WRITTEN REQUEST
Report every line from the material that contains the word "scene".

DATASET EXCERPT
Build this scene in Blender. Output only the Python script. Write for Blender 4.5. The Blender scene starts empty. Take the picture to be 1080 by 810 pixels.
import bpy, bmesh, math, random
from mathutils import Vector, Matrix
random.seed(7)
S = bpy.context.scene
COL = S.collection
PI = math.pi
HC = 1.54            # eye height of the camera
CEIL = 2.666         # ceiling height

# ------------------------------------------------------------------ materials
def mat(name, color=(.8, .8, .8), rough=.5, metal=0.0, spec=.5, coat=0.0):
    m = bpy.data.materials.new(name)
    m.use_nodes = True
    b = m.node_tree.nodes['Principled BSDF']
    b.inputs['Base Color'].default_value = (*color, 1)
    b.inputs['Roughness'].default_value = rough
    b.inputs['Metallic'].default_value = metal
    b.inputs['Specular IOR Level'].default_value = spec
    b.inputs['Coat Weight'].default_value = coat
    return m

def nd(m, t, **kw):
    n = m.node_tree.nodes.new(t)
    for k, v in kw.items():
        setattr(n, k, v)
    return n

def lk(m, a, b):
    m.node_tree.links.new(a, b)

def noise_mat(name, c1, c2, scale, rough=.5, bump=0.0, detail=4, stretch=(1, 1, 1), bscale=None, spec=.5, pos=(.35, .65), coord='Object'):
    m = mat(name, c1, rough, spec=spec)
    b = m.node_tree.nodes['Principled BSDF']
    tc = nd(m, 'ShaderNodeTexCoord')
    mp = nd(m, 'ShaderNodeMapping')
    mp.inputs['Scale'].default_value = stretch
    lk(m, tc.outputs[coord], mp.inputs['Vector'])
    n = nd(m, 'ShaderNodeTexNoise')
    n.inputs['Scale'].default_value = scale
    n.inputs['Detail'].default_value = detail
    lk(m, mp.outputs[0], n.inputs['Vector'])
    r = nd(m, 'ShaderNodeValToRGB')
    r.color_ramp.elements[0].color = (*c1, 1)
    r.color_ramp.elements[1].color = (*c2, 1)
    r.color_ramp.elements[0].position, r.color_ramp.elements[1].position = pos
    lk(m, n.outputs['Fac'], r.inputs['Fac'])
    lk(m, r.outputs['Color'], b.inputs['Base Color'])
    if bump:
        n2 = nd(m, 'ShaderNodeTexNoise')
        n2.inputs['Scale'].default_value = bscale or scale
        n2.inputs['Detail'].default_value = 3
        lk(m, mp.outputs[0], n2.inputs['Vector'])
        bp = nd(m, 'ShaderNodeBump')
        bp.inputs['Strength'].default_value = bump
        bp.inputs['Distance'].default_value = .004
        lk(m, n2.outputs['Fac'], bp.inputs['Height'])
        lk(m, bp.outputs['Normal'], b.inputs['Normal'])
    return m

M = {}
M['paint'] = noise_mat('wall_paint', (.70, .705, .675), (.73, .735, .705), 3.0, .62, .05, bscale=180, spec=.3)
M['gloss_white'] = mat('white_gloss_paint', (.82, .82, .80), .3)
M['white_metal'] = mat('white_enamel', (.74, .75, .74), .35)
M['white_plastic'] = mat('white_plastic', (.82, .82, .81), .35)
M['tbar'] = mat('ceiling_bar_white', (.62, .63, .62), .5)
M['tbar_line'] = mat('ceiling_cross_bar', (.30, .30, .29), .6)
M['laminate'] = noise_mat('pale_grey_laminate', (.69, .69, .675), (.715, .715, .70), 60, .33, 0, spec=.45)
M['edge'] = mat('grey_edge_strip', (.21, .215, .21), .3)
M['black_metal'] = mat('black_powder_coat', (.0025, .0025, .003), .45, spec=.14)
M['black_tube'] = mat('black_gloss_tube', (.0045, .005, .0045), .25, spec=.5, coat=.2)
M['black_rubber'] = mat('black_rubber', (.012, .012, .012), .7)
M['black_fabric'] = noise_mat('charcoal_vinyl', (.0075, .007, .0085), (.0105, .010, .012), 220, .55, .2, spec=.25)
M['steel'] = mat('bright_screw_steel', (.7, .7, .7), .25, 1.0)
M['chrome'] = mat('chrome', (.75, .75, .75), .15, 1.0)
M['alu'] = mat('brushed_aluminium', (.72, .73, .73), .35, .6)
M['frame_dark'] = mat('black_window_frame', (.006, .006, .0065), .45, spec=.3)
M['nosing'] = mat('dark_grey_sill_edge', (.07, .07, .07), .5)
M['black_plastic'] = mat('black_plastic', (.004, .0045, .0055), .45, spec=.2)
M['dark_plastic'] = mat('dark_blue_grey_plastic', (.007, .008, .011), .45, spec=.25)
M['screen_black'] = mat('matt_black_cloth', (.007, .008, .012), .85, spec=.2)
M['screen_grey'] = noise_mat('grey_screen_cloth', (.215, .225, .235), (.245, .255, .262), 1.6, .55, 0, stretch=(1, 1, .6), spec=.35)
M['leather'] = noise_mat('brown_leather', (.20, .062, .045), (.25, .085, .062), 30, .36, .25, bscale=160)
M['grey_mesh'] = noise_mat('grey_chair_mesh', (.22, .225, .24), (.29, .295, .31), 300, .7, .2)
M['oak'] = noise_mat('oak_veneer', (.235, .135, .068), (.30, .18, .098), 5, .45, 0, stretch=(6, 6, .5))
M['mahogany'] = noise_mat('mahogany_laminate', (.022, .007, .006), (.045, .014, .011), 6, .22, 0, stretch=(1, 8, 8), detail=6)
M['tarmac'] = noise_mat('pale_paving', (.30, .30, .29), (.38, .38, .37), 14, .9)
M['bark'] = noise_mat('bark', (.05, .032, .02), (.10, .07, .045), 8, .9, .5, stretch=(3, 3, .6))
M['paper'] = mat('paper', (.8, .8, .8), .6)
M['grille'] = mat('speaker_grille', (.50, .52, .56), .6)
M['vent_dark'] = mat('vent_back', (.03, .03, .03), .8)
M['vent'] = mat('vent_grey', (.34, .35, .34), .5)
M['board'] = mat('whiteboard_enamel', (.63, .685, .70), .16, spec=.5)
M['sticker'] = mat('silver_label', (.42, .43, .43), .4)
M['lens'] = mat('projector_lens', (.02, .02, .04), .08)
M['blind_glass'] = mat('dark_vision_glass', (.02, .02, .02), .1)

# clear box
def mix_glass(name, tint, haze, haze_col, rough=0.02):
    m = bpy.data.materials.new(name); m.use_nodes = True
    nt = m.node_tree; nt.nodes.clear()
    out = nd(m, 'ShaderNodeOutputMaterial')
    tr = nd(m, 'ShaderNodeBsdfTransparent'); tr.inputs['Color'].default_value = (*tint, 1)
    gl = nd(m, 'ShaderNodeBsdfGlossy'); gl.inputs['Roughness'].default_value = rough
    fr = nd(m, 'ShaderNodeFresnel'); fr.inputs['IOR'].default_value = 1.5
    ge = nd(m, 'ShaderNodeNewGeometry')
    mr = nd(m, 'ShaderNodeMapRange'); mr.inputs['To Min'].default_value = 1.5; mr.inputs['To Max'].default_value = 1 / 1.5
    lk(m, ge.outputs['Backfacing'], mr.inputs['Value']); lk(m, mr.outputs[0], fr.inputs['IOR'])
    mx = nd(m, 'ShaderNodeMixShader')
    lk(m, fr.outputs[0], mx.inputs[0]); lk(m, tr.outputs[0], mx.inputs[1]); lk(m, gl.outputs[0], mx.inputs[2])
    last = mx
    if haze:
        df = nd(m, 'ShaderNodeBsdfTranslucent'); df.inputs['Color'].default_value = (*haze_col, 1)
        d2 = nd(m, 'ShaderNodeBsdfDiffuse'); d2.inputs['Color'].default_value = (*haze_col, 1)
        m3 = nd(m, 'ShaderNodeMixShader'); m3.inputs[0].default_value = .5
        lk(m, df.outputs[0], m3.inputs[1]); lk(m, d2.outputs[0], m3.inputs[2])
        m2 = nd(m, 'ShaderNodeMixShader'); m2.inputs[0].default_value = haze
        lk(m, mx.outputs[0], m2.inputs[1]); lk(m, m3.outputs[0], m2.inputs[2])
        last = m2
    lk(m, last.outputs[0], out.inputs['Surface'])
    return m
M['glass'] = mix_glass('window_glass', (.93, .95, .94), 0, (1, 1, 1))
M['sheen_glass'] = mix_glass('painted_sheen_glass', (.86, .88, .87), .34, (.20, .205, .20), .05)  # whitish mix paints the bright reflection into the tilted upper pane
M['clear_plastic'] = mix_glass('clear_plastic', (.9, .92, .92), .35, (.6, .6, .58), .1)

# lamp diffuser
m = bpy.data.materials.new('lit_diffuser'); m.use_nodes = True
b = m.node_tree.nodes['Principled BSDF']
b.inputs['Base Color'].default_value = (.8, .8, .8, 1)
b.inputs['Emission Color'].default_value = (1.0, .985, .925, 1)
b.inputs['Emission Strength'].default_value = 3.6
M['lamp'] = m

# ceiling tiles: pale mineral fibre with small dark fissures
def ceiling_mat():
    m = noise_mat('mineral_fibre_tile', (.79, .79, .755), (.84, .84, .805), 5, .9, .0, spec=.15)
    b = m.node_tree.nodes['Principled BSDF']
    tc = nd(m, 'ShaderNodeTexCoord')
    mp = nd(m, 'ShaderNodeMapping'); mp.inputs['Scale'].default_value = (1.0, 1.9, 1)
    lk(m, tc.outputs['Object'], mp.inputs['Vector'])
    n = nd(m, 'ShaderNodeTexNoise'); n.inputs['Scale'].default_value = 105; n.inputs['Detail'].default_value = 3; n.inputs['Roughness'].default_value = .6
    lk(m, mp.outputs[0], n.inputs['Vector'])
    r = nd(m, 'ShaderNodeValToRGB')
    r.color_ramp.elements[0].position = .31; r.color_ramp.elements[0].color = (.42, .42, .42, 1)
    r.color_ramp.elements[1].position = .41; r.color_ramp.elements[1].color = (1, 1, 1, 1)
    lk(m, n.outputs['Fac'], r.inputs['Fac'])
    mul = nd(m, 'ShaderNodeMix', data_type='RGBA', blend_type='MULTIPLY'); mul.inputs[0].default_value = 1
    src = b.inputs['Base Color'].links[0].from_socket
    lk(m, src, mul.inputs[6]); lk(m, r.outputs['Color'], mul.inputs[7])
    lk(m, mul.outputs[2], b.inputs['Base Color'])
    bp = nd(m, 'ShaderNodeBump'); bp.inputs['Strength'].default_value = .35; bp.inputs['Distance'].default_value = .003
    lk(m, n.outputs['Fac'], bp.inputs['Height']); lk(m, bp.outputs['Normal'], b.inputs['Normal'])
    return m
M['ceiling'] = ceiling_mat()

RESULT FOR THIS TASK
Build this scene in Blender. Output only the Python script. Write for Blender 4.5. The Blender scene starts empty. Take the picture to be 1080 by 810 pixels.
S = bpy.context.scene